=== Data ===
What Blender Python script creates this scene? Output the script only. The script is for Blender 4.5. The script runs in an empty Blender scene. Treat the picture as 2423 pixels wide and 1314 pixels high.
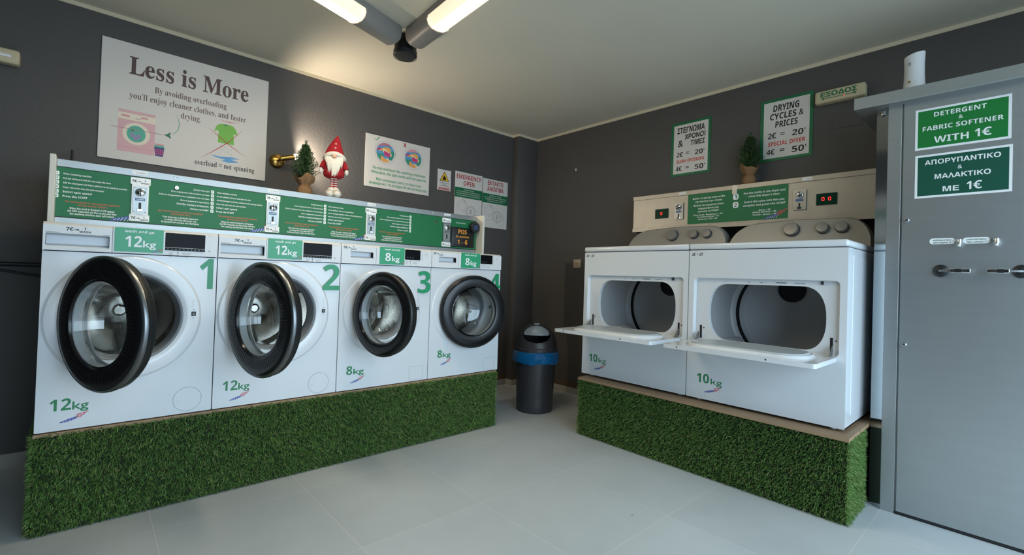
import bpy, bmesh, math, random
import numpy as np
from mathutils import Vector, Matrix
from mathutils.geometry import tessellate_polygon

random.seed(7)
rng = np.random.default_rng(7)
SC = bpy.context.scene
COL = SC.collection
PI = math.pi
R = math.radians

# ------------------------------------------------------------------ camera
cam_data = bpy.data.cameras.new('camera')
cam = bpy.data.objects.new('camera', cam_data)
COL.objects.link(cam)
_r = Vector((0.74013059, -0.67165699, 0.03291817))
_u = Vector((-0.03343042, 0.01214082, 0.9993673))
_f = Vector((0.67163169, 0.74076278, 0.01346799))
_m = Matrix((_r, _u, -_f)).transposed().to_4x4()
_m.translation = Vector((-3.46217258, -3.57601992, 1.08430899))
cam.matrix_world = _m
cam_data.sensor_fit = 'HORIZONTAL'
cam_data.sensor_width = 36.0
cam_data.lens = 1112.2 / 2423 * 36.0
cam_data.shift_y = -15.29 / 2423
cam_data.clip_start = 0.02
SC.camera = cam

# ------------------------------------------------------------------ daylight through the open shop front, exposure
world = bpy.data.worlds.new('daylight')
SC.world = world
world.use_nodes = True
_bg = world.node_tree.nodes['Background']
_bg.inputs[0].default_value = (0.63, 0.83, 1.0, 1)
_bg.inputs[1].default_value = 5.6
SC.view_settings.view_transform = 'Standard'
SC.view_settings.look = 'None'
SC.view_settings.gamma = 1.0
SC.view_settings.use_curve_mapping = False
SC.view_settings.exposure = 0.2
TUBE_STRENGTH = 50.0
LAMP_WATTS = 21.0

portal_data = bpy.data.lights.new('shop_front_portal', 'AREA')
portal_data.shape = 'RECTANGLE'
portal_data.size = 3.3
portal_data.size_y = 2.2
portal_data.cycles.is_portal = True
portal = bpy.data.objects.new('shop_front_portal', portal_data)
COL.objects.link(portal)
portal.location = (-2.075, -4.81, 1.17)
portal.rotation_euler = (R(90), 0, 0)

# ------------------------------------------------------------------ materials
def lin(h):
    h = h.lstrip('#')
    out = []
    for i in (0, 2, 4):
        c = int(h[i:i + 2], 16) / 255
        out.append(c / 12.92 if c <= 0.04045 else ((c + 0.055) / 1.055) ** 2.4)
    return out + [1.0]

MATS = {}
def mat(name, col, rough=0.5, metal=0.0, **kw):
    m = bpy.data.materials.new(name)
    m.use_nodes = True
    nt = m.node_tree
    b = nt.nodes['Principled BSDF']
    c = lin(col) if isinstance(col, str) else list(col) + [1.0]
    b.inputs['Base Color'].default_value = c
    b.inputs['Roughness'].default_value = rough
    b.inputs['Metallic'].default_value = metal
    for k, v in kw.items():
        if k in ('noise', 'bump', 'bscale', 'stretch', 'var'):
            continue
        b.inputs[k].default_value = v
    tc = nt.nodes.new('ShaderNodeTexCoord')
    st = kw.get('stretch', (1, 1, 1))
    mp = nt.nodes.new('ShaderNodeMapping')
    mp.inputs['Scale'].default_value = st
    nt.links.new(tc.outputs['Object'], mp.inputs['Vector'])
    if kw.get('var'):
        n = nt.nodes.new('ShaderNodeTexNoise')
        n.inputs['Scale'].default_value = kw.get('noise', 6.0)
        n.inputs['Detail'].default_value = 6
        nt.links.new(mp.outputs['Vector'], n.inputs['Vector'])
        mx = nt.nodes.new('ShaderNodeMix')
        mx.data_type = 'RGBA'
        v = kw['var']
        mx.inputs[6].default_value = [x * (1 - v) for x in c[:3]] + [1]
        mx.inputs[7].default_value = [min(1, x * (1 + v)) for x in c[:3]] + [1]
        nt.links.new(n.outputs['Fac'], mx.inputs[0])
        nt.links.new(mx.outputs[2], b.inputs['Base Color'])
    if kw.get('bump'):
        n2 = nt.nodes.new('ShaderNodeTexNoise')
        n2.inputs['Scale'].default_value = kw.get('bscale', 80.0)
        n2.inputs['Detail'].default_value = 3
        nt.links.new(mp.outputs['Vector'], n2.inputs['Vector'])
        bp = nt.nodes.new('ShaderNodeBump')
        bp.inputs['Strength'].default_value = kw['bump']
        bp.inputs['Distance'].default_value = 0.01
        nt.links.new(n2.outputs['Fac'], bp.inputs['Height'])
        nt.links.new(bp.outputs['Normal'], b.inputs['Normal'])
    MATS[name] = m
    return m

def emis(name, col, strength):
    m = mat(name, col)
    b = m.node_tree.nodes['Principled BSDF']
    b.inputs['Emission Color'].default_value = lin(col) if isinstance(col, str) else list(col) + [1]
    b.inputs['Emission Strength'].default_value = strength
    return m

mat('wall_paint', '#514e4c', 0.62, var=0.06, noise=3.0, bump=0.22, bscale=45.0)
mat('ceiling_paint', '#d9d2c0', 0.8, var=0.05, noise=2.0, bump=0.08, bscale=30)
mat('cornice_paint', '#d8ccb0', 0.7, var=0.04)
mat('skirting_tile', '#a8a49c', 0.4, var=0.08, noise=8)
mat('skirting_brown', '#5b4b3c', 0.6, var=0.15, noise=12)
mat('enamel', '#d6d9dc', 0.22, var=0.012, noise=2, **{'Coat Weight': 0.35, 'Coat Roughness': 0.08})
mat('white_plastic', '#dedfe0', 0.35, var=0.015)
mat('recess_plastic', '#dde1e6', 0.3, var=0.02)
mat('white_board', '#d6d2c6', 0.5, var=0.04)
mat('paper', '#dcd6d0', 0.55, var=0.015)
mat('sticker_white', '#eceeee', 0.4, var=0.01)
mat('black_gloss', '#0b0c0d', 0.08, var=0.2, **{'Coat Weight': 0.5})
mat('black_satin', '#18191a', 0.42, var=0.1)
mat('display_black', '#08090b', 0.25, var=0.2, **{'Specular IOR Level': 0.08})
mat('ring_black', '#131416', 0.2, var=0.1, **{'Specular IOR Level': 0.35})
mat('black_rubber', '#1b1b1b', 0.55, var=0.1)
mat('black_print', '#17181a', 0.5, var=0.1)
mat('print_grey', '#8b8f93', 0.5, var=0.05)
mat('groove', '#8d949b', 0.6, var=0.05)
mat('gasket', '#888e95', 0.5, var=0.08)
mat('chrome', '#d9dbdc', 0.08, 1.0, var=0.02)
mat('trim_silver', '#7d8082', 0.34, 1.0, var=0.03)
mat('steel', '#9fa3a3', 0.34, 1.0, var=0.07, noise=5, bump=0.05, bscale=60, stretch=(1, 1, 6))
mat('cabinet_steel', '#b6babb', 0.36, 0.85, var=0.06, noise=4, bump=0.04, bscale=40, stretch=(1, 1, 8))
mat('mirror_steel', '#b9c0c2', 0.12, 1.0, var=0.03)
mat('aluminium', '#a8acac', 0.4, 0.8, var=0.05, noise=10)
mat('galvanised', '#aaa69d', 0.42, 0.7, var=0.12, noise=14)
mat('brass', '#b08d4c', 0.25, 1.0, var=0.1)
mat('panel_green', '#0d6a3e', 0.5, var=0.03)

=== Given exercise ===
From the first line of the listing above, repeat every line through the one holding "LAMP_WATTS = 21.0". Both ends count, and pictures stay out.

=== Answer for this exercise ===
What Blender Python script creates this scene? Output the script only. The script is for Blender 4.5. The script runs in an empty Blender scene. Treat the picture as 2423 pixels wide and 1314 pixels high.
import bpy, bmesh, math, random
import numpy as np
from mathutils import Vector, Matrix
from mathutils.geometry import tessellate_polygon

random.seed(7)
rng = np.random.default_rng(7)
SC = bpy.context.scene
COL = SC.collection
PI = math.pi
R = math.radians

# ------------------------------------------------------------------ camera
cam_data = bpy.data.cameras.new('camera')
cam = bpy.data.objects.new('camera', cam_data)
COL.objects.link(cam)
_r = Vector((0.74013059, -0.67165699, 0.03291817))
_u = Vector((-0.03343042, 0.01214082, 0.9993673))
_f = Vector((0.67163169, 0.74076278, 0.01346799))
_m = Matrix((_r, _u, -_f)).transposed().to_4x4()
_m.translation = Vector((-3.46217258, -3.57601992, 1.08430899))
cam.matrix_world = _m
cam_data.sensor_fit = 'HORIZONTAL'
cam_data.sensor_width = 36.0
cam_data.lens = 1112.2 / 2423 * 36.0
cam_data.shift_y = -15.29 / 2423
cam_data.clip_start = 0.02
SC.camera = cam

# ------------------------------------------------------------------ daylight through the open shop front, exposure
world = bpy.data.worlds.new('daylight')
SC.world = world
world.use_nodes = True
_bg = world.node_tree.nodes['Background']
_bg.inputs[0].default_value = (0.63, 0.83, 1.0, 1)
_bg.inputs[1].default_value = 5.6
SC.view_settings.view_transform = 'Standard'
SC.view_settings.look = 'None'
SC.view_settings.gamma = 1.0
SC.view_settings.use_curve_mapping = False
SC.view_settings.exposure = 0.2
TUBE_STRENGTH = 50.0
LAMP_WATTS = 21.0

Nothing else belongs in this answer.